Quando le
cose più ovvie suonano scandalose per il mondo secolarizzato …
San
Francisco contro il vescovo che vuole il rispetto dei valori cattolici nelle
scuole cattoliche
San Francisco critica il regolamento dell'arcivescovo
Salvatore Cordileone: “Chi sei tu per giudicare?”
di
Matteo Matzuzzi
L'arcivescovo di San Francesco Salvatore Cordileone |
Roma. “In questa città
che ha contribuito a dar vita al movimento per i diritti dei gay”, come scrive
il New York Times, una cosa così non si sarebbe mai potuta immaginare.
L’arcivescovo Salvatore Cordileone ha firmato e promulgato un regolamento in
cui si chiarisce che nelle scuole superiori cattoliche della diocesi da lui
amministrata i docenti dovranno tener presente, d’ora in poi, quelli che sono
ancora i princìpi della morale cattolica. Non è opportuno, quindi, che davanti
al crocifisso appeso al muro si dica agli studenti che “gli atti omosessuali
non sono contrari alla legge naturale”, che la contraccezione non è
“intrinsecamente una cosa negativa” e che la ricerca sulle cellule staminali è
una grande conquista della scienza. In pratica, è quel che fa ogni azienda che
si rispetti con il codice deontologico fatto imparare ai propri dipendenti, in
cui si mettono nero su bianco i limiti da non valicare. Ma a San Francisco le
rimostranze si sono presto trasformate in una quasi sommossa. “La nostra
comunità è addolorata, i nostri insegnanti sono terrorizzati”, dice quasi tra
le lacrime miss Jessica Hyman, da parecchi lustri docente in una delle quattro
scuole raggiunte dalle regole fissate dal vescovo. Le sigle lgbt hanno subito
steso lunghi comunicati di condanna in cui tirano in ballo, ça va sans dire,
Papa Francesco, accusando il capo della diocesi californiana di “chiudere la
porta” anche a “professionisti qualificati, tra cui molti fedeli cattolici
gay”. Altri, parlano addirittura di un regolamento che sa tanto di “test di
purezza”, evocando il ritorno all’Europa degli anni Trenta. La protesta è montata,
tra studenti e professori, tanto che è stata organizzata una marcia silenziosa
illuminata dalle candele verso la cattedrale di St. Mary, il cui profilo moderno
la fa sembrare un centro benessere. Qua e là, nel buio della sera, qualche
cartello con la celeberrima frase papale “chi sono io per giudicare?”, stampata
in ogni carattere disponibile su Word e declinata ormai in ogni contesto utile
a mettere contro gerarchie episcopali e desiderata personali. Un docente
all’istituto del Sacro Cuore, tale Gus O’Sullivan, candela alla mano ha
spiegato di essere lì raccolto in preghiera “per l’arcivescovo, il cui cuore è
cambiato”.
Ma quale “caccia
alle streghe!”, ha reagito mons. Cordileone: “Qui nessuno vuole licenziare
nessuno”. I punti del documento tanto contestato, ha spiegato, sono tutti
“presi dal catechismo della chiesa cattolica, e non contengono nulla di nuovo”.

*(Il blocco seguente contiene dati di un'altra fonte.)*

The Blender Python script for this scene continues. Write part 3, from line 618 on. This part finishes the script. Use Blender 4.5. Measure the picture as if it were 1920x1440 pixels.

Semmai, in un’epoca contrassegnata da dibattiti scottanti su fede e morale, il
presule conservatore (gli viene rinfacciato dai contestatori il no ai matrimoni
tra persone dello stesso sesso e la partecipazione – nonostante gli appelli di
vip e decine di intellettuali – alla Marcia per la vita di Washington
dello scorso anno) ha detto di aver ritenuto “importante aiutare gli insegnanti
a fornire ai propri studenti valide prospettive” su argomenti che potrebbero
dare adito a qualche confusione di troppo: “Le nuove generazioni sono oggi
sotto la forte pressione di chi li vuole conformati a certi standard contrari a
ciò in cui crediamo”. Una motivazione che non ha però convinto otto legislatori
locali, i quali hanno chiesto a Cordileone di ritirare immediatamente “le norme
discriminatorie”. L’accusa è di “aver usato la religione come un cavallo di
Troia per privare i nostri concittadini dei loro diritti fondamentali”.